Может быть, с заверения, что я сам считаю свое предприятие совершенно безобидным и безопасным. На этот раз не я переоцениваю интеллект. Если люди таковы, как их описывают противники, – а в этом я не буду им противоречить, – то не предвидится никакой опасности, чтобы верующий, потрясенный моими выводами, потерял свою веру. Кроме того, я не сказал ничего такого, чего до меня – гораздо совершеннее, сильнее и выразительнее – не сказали бы другие, лучшие люди. Имена их известны, я не буду их приводить, чтобы не создавалось впечатление, что я зачисляю себя в их ряды. Единственно новое в моем изложении – это то, что к критике моих великих предшественников я добавил некое психологическое обоснование. Но едва ли можно ожидать, что именно это добавление окажет воздействие, которое не было оказано другими. Правда, теперь мне можно было бы задать вопрос: зачем писать вещи, безуспешность которых заранее известна? Но к этому мы вернемся позже.
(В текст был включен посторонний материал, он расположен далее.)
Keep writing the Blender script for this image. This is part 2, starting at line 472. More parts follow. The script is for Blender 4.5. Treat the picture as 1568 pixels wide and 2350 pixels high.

Если этот труд может кому-либо повредить, то только мне самому. Мне придется выслушивать крайне нелюбезные упреки в поверхностности, ограниченности, недостатке идеализма и понимания высочайших интересов человека. Но, с одной стороны, для меня такие упреки не новы, а с другой – если кто-нибудь уже в молодые годы выработал привычку не обращать внимания на неудовольствия своих современников, то что ему выговоры, когда он старик и знает, что в скором времени уйдет за пределы всякой доброжелательности или недоброжелательности. В прошлые времена дело обстояло иначе: такими высказываниями зарабатывали себе верное сокращение своего земного существования и ускорение возможности приобрести собственные познания о потусторонней жизни. Но я повторяю, те времена прошли, и теперь такие писания безопасны для автора. Самое большее, что перевод его книги и ее распространение в той или иной стране будут запрещены. Конечно, как раз в той стране, что уверена в процветании своей культуры. Но если уж высказываться за отказ от желаний и покорность судьбе, то надо уметь снести и эту беду.